_SOURCE EXCERPT_

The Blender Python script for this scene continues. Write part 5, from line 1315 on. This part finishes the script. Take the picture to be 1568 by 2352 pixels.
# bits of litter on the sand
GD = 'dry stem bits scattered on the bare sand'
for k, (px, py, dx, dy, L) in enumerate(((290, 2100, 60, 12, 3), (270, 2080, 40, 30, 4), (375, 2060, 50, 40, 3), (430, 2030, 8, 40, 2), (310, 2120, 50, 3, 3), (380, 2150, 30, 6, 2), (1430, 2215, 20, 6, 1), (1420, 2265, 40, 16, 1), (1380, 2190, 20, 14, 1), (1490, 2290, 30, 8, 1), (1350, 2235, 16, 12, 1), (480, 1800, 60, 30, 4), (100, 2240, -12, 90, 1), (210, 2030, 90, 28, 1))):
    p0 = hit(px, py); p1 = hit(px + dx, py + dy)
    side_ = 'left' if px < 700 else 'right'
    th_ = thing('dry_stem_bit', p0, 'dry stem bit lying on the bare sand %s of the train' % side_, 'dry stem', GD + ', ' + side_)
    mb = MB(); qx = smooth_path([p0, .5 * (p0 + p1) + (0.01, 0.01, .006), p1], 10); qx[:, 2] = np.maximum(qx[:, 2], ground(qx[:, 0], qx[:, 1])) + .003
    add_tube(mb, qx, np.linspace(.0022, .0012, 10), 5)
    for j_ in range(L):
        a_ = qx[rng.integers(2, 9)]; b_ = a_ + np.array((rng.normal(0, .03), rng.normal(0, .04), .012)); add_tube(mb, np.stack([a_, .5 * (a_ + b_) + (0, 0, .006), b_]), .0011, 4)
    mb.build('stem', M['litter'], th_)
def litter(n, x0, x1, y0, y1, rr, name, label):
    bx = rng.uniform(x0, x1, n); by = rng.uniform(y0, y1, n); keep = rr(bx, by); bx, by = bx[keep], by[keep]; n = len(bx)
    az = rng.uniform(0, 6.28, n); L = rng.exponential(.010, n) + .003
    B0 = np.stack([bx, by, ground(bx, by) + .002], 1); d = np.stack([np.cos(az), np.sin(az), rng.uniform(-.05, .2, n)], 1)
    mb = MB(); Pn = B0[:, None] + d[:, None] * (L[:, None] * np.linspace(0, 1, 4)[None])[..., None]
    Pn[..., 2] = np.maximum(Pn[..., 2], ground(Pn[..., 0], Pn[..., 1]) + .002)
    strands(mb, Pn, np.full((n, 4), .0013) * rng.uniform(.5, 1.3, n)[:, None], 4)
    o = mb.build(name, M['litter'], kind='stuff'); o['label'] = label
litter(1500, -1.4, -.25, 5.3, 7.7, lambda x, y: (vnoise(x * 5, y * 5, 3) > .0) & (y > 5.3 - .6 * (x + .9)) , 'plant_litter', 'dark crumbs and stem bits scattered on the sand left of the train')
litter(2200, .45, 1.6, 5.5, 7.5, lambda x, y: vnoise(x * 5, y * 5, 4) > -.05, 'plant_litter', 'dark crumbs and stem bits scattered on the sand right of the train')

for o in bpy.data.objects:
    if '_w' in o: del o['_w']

_EXERCISE REQUIREMENTS_
Extract every line above exactly as it stands.

_ANSWER TO THE PROBLEM_
The Blender Python script for this scene continues. Write part 5, from line 1315 on. This part finishes the script. Take the picture to be 1568 by 2352 pixels.
# bits of litter on the sand
GD = 'dry stem bits scattered on the bare sand'
for k, (px, py, dx, dy, L) in enumerate(((290, 2100, 60, 12, 3), (270, 2080, 40, 30, 4), (375, 2060, 50, 40, 3), (430, 2030, 8, 40, 2), (310, 2120, 50, 3, 3), (380, 2150, 30, 6, 2), (1430, 2215, 20, 6, 1), (1420, 2265, 40, 16, 1), (1380, 2190, 20, 14, 1), (1490, 2290, 30, 8, 1), (1350, 2235, 16, 12, 1), (480, 1800, 60, 30, 4), (100, 2240, -12, 90, 1), (210, 2030, 90, 28, 1))):
    p0 = hit(px, py); p1 = hit(px + dx, py + dy)
    side_ = 'left' if px < 700 else 'right'
    th_ = thing('dry_stem_bit', p0, 'dry stem bit lying on the bare sand %s of the train' % side_, 'dry stem', GD + ', ' + side_)
    mb = MB(); qx = smooth_path([p0, .5 * (p0 + p1) + (0.01, 0.01, .006), p1], 10); qx[:, 2] = np.maximum(qx[:, 2], ground(qx[:, 0], qx[:, 1])) + .003
    add_tube(mb, qx, np.linspace(.0022, .0012, 10), 5)
    for j_ in range(L):
        a_ = qx[rng.integers(2, 9)]; b_ = a_ + np.array((rng.normal(0, .03), rng.normal(0, .04), .012)); add_tube(mb, np.stack([a_, .5 * (a_ + b_) + (0, 0, .006), b_]), .0011, 4)
    mb.build('stem', M['litter'], th_)
def litter(n, x0, x1, y0, y1, rr, name, label):
    bx = rng.uniform(x0, x1, n); by = rng.uniform(y0, y1, n); keep = rr(bx, by); bx, by = bx[keep], by[keep]; n = len(bx)
    az = rng.uniform(0, 6.28, n); L = rng.exponential(.010, n) + .003
    B0 = np.stack([bx, by, ground(bx, by) + .002], 1); d = np.stack([np.cos(az), np.sin(az), rng.uniform(-.05, .2, n)], 1)
    mb = MB(); Pn = B0[:, None] + d[:, None] * (L[:, None] * np.linspace(0, 1, 4)[None])[..., None]
    Pn[..., 2] = np.maximum(Pn[..., 2], ground(Pn[..., 0], Pn[..., 1]) + .002)
    strands(mb, Pn, np.full((n, 4), .0013) * rng.uniform(.5, 1.3, n)[:, None], 4)
    o = mb.build(name, M['litter'], kind='stuff'); o['label'] = label
litter(1500, -1.4, -.25, 5.3, 7.7, lambda x, y: (vnoise(x * 5, y * 5, 3) > .0) & (y > 5.3 - .6 * (x + .9)) , 'plant_litter', 'dark crumbs and stem bits scattered on the sand left of the train')
litter(2200, .45, 1.6, 5.5, 7.5, lambda x, y: vnoise(x * 5, y * 5, 4) > -.05, 'plant_litter', 'dark crumbs and stem bits scattered on the sand right of the train')

for o in bpy.data.objects:
    if '_w' in o: del o['_w']